Your task is to quote exactly the run of lines that starts at the line containing "Model this scene" and ends at the line containing "for o in list(bpy.data.objects): bpy.data.objects.remove(o)", including both.

start Given records

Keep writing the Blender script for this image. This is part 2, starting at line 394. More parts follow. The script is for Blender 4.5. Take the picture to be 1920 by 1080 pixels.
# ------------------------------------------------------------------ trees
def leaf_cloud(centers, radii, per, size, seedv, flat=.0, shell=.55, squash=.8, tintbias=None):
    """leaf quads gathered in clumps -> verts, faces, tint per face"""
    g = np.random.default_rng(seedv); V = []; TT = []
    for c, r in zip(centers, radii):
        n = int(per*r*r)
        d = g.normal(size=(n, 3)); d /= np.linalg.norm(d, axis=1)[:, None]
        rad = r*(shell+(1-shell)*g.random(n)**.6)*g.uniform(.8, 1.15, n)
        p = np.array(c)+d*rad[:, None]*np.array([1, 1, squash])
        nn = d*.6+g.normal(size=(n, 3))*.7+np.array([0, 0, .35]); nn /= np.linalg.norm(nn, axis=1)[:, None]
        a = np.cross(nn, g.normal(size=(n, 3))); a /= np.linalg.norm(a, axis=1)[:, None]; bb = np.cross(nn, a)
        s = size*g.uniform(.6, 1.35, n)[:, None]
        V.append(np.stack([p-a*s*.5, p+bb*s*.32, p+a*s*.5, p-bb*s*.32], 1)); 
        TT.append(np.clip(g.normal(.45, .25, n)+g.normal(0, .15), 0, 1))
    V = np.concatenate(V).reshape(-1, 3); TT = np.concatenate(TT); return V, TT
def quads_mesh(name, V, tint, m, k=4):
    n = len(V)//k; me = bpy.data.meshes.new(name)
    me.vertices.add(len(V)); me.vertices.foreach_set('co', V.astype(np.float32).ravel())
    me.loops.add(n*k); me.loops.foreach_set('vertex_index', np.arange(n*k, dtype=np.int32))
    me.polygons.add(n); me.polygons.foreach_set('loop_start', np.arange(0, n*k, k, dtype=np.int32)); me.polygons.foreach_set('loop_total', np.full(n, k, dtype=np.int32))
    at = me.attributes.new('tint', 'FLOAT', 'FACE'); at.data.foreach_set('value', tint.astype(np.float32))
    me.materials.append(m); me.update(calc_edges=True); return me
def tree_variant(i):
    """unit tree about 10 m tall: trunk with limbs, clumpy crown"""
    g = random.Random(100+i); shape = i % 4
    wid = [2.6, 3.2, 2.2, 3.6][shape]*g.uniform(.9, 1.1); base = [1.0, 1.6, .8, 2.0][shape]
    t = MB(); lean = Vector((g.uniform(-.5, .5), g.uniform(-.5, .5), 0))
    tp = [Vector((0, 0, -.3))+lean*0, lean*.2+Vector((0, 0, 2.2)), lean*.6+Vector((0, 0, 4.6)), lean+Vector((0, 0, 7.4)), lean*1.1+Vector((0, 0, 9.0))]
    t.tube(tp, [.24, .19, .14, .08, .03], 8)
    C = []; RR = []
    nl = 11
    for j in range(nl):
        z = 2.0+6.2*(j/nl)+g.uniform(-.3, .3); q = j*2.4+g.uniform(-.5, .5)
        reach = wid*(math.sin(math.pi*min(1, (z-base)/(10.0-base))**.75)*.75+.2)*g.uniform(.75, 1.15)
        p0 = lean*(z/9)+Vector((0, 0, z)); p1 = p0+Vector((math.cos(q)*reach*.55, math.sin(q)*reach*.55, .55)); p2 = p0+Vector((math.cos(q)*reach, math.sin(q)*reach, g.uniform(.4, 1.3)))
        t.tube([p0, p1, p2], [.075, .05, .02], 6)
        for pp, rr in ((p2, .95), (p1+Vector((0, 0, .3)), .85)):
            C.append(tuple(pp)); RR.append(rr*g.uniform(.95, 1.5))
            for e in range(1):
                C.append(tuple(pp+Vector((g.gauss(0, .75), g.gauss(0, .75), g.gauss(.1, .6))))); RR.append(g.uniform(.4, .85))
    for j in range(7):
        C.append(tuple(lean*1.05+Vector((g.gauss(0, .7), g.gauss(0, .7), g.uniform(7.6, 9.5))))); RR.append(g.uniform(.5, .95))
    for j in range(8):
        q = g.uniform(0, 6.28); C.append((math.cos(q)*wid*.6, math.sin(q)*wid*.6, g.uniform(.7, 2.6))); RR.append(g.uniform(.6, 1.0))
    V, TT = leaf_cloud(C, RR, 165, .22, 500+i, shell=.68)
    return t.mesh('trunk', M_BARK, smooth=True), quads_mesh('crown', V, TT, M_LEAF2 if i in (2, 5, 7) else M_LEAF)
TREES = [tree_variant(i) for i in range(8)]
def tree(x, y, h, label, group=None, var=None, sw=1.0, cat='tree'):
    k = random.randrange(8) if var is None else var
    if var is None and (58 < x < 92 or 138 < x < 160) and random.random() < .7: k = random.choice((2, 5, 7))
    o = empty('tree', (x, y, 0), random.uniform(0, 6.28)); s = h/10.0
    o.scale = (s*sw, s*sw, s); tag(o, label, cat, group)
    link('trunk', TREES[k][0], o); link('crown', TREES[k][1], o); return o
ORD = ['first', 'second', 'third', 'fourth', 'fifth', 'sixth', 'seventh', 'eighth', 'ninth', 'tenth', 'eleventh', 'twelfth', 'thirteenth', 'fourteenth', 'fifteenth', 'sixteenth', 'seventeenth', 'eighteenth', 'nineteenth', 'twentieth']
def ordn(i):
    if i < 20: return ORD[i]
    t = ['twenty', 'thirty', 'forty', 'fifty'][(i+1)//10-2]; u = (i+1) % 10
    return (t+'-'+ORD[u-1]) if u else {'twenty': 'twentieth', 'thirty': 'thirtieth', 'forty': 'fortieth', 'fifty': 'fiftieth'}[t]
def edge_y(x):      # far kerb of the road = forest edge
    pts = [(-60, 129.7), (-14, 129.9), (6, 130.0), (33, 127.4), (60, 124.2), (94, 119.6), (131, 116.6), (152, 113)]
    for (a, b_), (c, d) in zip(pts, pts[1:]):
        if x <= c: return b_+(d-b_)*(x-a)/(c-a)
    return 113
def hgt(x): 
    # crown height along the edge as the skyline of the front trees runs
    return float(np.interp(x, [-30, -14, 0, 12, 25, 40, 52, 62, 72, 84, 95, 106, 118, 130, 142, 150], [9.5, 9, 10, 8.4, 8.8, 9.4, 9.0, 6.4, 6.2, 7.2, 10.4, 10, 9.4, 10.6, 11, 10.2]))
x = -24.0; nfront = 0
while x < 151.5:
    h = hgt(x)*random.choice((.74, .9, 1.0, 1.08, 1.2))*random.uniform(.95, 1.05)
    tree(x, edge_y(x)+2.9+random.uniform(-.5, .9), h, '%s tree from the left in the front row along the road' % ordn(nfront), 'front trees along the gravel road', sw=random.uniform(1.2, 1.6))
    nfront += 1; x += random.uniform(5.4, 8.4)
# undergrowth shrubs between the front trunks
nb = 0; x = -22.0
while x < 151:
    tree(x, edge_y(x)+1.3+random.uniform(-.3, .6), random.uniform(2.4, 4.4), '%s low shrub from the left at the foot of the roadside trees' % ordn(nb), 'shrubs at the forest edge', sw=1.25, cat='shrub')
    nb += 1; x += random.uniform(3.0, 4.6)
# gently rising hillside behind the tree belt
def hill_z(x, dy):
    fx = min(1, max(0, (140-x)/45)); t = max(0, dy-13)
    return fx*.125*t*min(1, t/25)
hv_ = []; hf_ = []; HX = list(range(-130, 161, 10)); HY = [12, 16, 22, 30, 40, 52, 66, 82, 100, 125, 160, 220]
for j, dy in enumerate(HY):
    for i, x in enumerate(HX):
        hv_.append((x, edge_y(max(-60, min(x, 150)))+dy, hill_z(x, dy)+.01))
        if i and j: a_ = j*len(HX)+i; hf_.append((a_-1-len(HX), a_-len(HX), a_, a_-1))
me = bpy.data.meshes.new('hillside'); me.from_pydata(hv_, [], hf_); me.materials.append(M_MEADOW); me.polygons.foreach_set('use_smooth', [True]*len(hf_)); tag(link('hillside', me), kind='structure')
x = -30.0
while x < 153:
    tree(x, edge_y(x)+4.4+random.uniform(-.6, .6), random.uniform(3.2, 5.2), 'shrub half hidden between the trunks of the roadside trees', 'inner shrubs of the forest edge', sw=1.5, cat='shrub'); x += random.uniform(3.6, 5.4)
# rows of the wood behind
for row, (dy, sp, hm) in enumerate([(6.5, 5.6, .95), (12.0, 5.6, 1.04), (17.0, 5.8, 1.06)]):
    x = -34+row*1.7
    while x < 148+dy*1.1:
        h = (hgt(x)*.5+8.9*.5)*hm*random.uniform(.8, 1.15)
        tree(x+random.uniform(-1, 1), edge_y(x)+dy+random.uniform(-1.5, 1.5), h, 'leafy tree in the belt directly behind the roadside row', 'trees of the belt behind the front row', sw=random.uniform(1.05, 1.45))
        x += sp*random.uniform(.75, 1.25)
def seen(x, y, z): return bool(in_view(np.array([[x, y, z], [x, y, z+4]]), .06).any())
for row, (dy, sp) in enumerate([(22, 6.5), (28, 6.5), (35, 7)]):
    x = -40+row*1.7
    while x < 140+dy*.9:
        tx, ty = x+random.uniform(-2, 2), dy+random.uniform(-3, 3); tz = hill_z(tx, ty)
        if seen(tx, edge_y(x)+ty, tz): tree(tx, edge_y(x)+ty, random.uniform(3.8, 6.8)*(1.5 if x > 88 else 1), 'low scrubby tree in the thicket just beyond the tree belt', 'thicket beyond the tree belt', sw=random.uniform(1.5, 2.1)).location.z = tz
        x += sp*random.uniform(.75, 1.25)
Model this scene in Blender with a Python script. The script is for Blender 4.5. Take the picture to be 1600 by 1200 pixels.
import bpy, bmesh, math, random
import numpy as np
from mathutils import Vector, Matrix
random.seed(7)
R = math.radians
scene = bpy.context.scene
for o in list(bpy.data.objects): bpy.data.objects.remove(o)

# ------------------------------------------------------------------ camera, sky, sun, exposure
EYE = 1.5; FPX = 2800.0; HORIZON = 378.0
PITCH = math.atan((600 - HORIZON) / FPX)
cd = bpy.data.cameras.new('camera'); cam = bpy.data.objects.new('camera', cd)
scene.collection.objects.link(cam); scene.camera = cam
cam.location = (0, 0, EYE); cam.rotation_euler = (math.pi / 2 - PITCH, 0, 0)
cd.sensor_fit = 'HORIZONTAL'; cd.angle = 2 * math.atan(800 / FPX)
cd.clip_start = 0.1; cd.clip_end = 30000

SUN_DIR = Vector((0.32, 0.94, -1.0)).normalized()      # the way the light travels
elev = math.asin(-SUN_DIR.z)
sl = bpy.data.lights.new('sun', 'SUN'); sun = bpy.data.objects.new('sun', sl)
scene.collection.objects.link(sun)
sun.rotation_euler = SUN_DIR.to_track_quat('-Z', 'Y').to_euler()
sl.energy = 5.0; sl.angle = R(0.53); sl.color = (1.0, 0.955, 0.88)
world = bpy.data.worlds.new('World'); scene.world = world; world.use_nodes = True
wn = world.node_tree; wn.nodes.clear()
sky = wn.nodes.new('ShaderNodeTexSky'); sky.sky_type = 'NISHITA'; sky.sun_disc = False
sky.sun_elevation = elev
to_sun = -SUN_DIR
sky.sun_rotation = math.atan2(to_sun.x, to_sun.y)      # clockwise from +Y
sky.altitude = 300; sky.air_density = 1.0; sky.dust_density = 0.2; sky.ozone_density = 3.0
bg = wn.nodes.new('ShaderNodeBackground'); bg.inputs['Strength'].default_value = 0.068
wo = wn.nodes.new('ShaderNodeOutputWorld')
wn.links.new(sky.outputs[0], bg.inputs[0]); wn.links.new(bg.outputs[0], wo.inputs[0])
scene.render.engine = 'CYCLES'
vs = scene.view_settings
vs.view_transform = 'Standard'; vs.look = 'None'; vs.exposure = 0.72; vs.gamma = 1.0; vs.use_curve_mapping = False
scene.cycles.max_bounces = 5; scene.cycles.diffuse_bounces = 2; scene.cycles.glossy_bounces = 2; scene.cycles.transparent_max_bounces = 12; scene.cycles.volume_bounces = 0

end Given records

Answer to this task |
Model this scene in Blender with a Python script. The script is for Blender 4.5. Take the picture to be 1600 by 1200 pixels.
import bpy, bmesh, math, random
import numpy as np
from mathutils import Vector, Matrix
random.seed(7)
R = math.radians
scene = bpy.context.scene
for o in list(bpy.data.objects): bpy.data.objects.remove(o)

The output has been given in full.